In curtesie was sette ful moche hire lest.
Hire over lippe wiped she so clene,
That in hire cuppe was no ferthing sene
Of grese, when she dronken hadde hire draught.
Ful semely after hire mete she raught."
One might almost fancy that old Dan Chaucer, the first humorist of modern times, was copying from and slyly poking fun at our friend Robert de Blois and his fine lady.
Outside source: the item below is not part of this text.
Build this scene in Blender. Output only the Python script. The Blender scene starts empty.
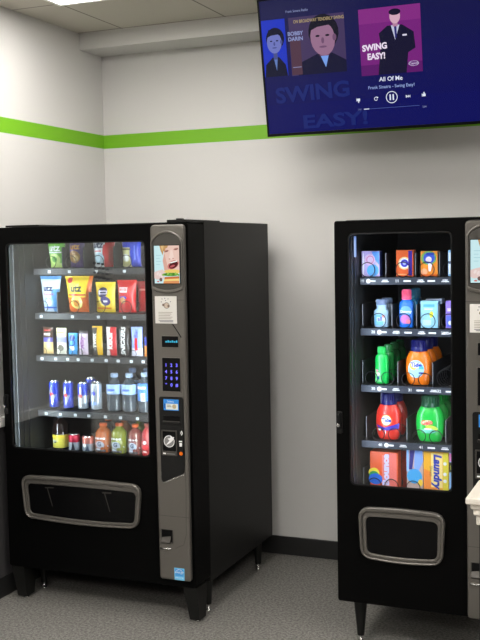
import bpy, bmesh, math, random
from mathutils import Vector, Matrix
from mathutils.geometry import tessellate_polygon
random.seed(7)
SC = bpy.context.scene
COL = SC.collection
PI = math.pi

# ------------------------------------------------------------------ materials
def S(r, g, b):
    f = lambda c: (c/255/12.92) if c/255 <= .04045 else ((c/255+.055)/1.055)**2.4
    return (f(r), f(g), f(b))
_M = {}
def mat(name, rgb, rough=.5, metal=0., bump=0., scale=200., spec=.5, coat=0., var=0.):
    if name in _M: return _M[name]
    m = bpy.data.materials.new(name); m.use_nodes = True
    nt = m.node_tree; b = nt.nodes['Principled BSDF']
    b.inputs['Base Color'].default_value = (*rgb, 1); b.inputs['Roughness'].default_value = rough
    b.inputs['Metallic'].default_value = metal; b.inputs['Specular IOR Level'].default_value = spec
    b.inputs['Coat Weight'].default_value = coat
    if bump or var:
        tc = nt.nodes.new('ShaderNodeTexCoord'); n = nt.nodes.new('ShaderNodeTexNoise')
        n.inputs['Scale'].default_value = scale; n.inputs['Detail'].default_value = 3
        nt.links.new(tc.outputs['Object'], n.inputs['Vector'])
        if bump:
            bp = nt.nodes.new('ShaderNodeBump'); bp.inputs['Strength'].default_value = bump; bp.inputs['Distance'].default_value = .002
            nt.links.new(n.outputs['Fac'], bp.inputs['Height']); nt.links.new(bp.outputs['Normal'], b.inputs['Normal'])
        if var:
            r = nt.nodes.new('ShaderNodeValToRGB')
            r.color_ramp.elements[0].color = (*[c*(1-var) for c in rgb], 1); r.color_ramp.elements[1].color = (*[min(1, c*(1+var)) for c in rgb], 1)
            r.color_ramp.elements[0].position = .3; r.color_ramp.elements[1].position = .7
            nt.links.new(n.outputs['Fac'], r.inputs['Fac']); nt.links.new(r.outputs['Color'], b.inputs['Base Color'])
    _M[name] = m
    return m
def emis(name, rgb, strength=1.):
    if name in _M: return _M[name]
    m = bpy.data.materials.new(name); m.use_nodes = True
    nt = m.node_tree; b = nt.nodes['Principled BSDF']
    b.inputs['Base Color'].default_value = (.003, .003, .003, 1); b.inputs['Roughness'].default_value = .25; b.inputs['Specular IOR Level'].default_value = .12
    b.inputs['Emission Color'].default_value = (*rgb, 1); b.inputs['Emission Strength'].default_value = strength
    _M[name] = m
    return m
def ink(r, g, b, rough=.35):        # printed colour on packaging
    return mat('print_%d_%d_%d' % (r, g, b), S(r, g, b), rough)
def lit(r, g, b, k=1.):             # a colour shown on a lit screen
    return emis('screen_%d_%d_%d_%d' % (r, g, b, int(k*100)), S(r, g, b), k*.75)
def glass():
    m = bpy.data.materials.new('clear_glass'); m.use_nodes = True; nt = m.node_tree
    for n in list(nt.nodes): nt.nodes.remove(n)
    o = nt.nodes.new('ShaderNodeOutputMaterial'); mx = nt.nodes.new('ShaderNodeMixShader')
    t = nt.nodes.new('ShaderNodeBsdfTransparent'); g = nt.nodes.new('ShaderNodeBsdfGlossy'); g.inputs['Roughness'].default_value = .0
    t.inputs['Color'].default_value = (.97, .98, .975, 1)
    fr = nt.nodes.new('ShaderNodeFresnel'); geo = nt.nodes.new('ShaderNodeNewGeometry')
    mm = nt.nodes.new('ShaderNodeMapRange')     # same air-to-glass step from either side of the pane
    mm.inputs['To Min'].default_value = 1.52; mm.inputs['To Max'].default_value = 1/1.52
    nt.links.new(geo.outputs['Backfacing'], mm.inputs['Value']); nt.links.new(mm.outputs['Result'], fr.inputs['IOR'])
    nt.links.new(fr.outputs['Fac'], mx.inputs['Fac']); nt.links.new(t.outputs[0], mx.inputs[1]); nt.links.new(g.outputs[0], mx.inputs[2])
    nt.links.new(mx.outputs[0], o.inputs['Surface'])
    return m
GLASS = glass()
BLACK = mat("black_powder_coat", (.0015, .0015, .0015), .45, bump=.15, scale=600, spec=.05)
BLACKSIDE = mat("black_painted_steel", (.006, .006, .0054), .45, bump=.12, scale=500, spec=.22)
GLOSS = mat("gloss_black_plastic", (.0015, .0015, .0018), .3, spec=.15)
SATIN = mat('satin_black_plastic', (.004, .004, .004), .35, spec=.3)
GREY = mat("bronze_grey_metallic", (.14, .13, .116), .32, metal=.5, bump=.05, scale=900)
GREYD = mat('dark_bronze_metallic', (.07, .065, .058), .4, metal=.5)
CHROME = mat('bright_metal', (.6, .6, .58), .25, metal=1)
LINER = mat('charcoal_liner', (.014, .0145, .0145), .55)
TRAYM = mat('dark_grey_tray', (.016, .017, .02), .45, metal=.1)
RAIL = mat("blue_grey_price_rail", (.035, .042, .06), .4, metal=.2)
DIVD = mat("dark_divider", (.018, .018, .02), .45)
WIRE = mat('dark_wire', (.02, .02, .022), .35, metal=.6)
DIVID = mat('grey_divider', (.16, .165, .18), .4, metal=.3)
WHITE = mat('white_print', (.82, .82, .82), .5)
PAPER = mat('white_paper', (.72, .70, .66), .6)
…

"Quant mengie eurent, si laverent.
Li menestrel dont en alerent
Cascuns à son mestier servir."
(When they had eaten, they washed their hands; then the minstrels began, each doing that which he could do best.) The tables cleared, the guests, the ladies not excepted, watched the tricks of the jugglers and tumblers, listened to the minstrels, or told tales, nearly all of which were horribly coarse. Sometimes brawls followed the too free use of wine, as one romance tells us "you might see them throw at each other cheeses, and big quartern-loaves, and hunks of meat, and sharp steel knives." But sometimes the ladies strolled off into the gardens and played games--blindman's-buff, or frog-in-the-middle, or the like--or sang to the harp, or sewed. A great deal of time, indeed, was spent out of doors, not only in the gentler field sports, such as hawking, in which ladies participated, but also in the mere routine of daily life. In the romances many a scene of revelry as well as of love making takes place under the trees; and the ladies are not always idling away their time, either; for we find them spinning, embroidering, or at least making garlands of flowers. We have a pretty picture in the Roman de la Violette of a burgher's daughter "who sat in her father's chamber, working a stole and amice in silk, with care and skill, and embroidering upon her work many a little cross and star, singing the while this spinning song (chanson à toile)."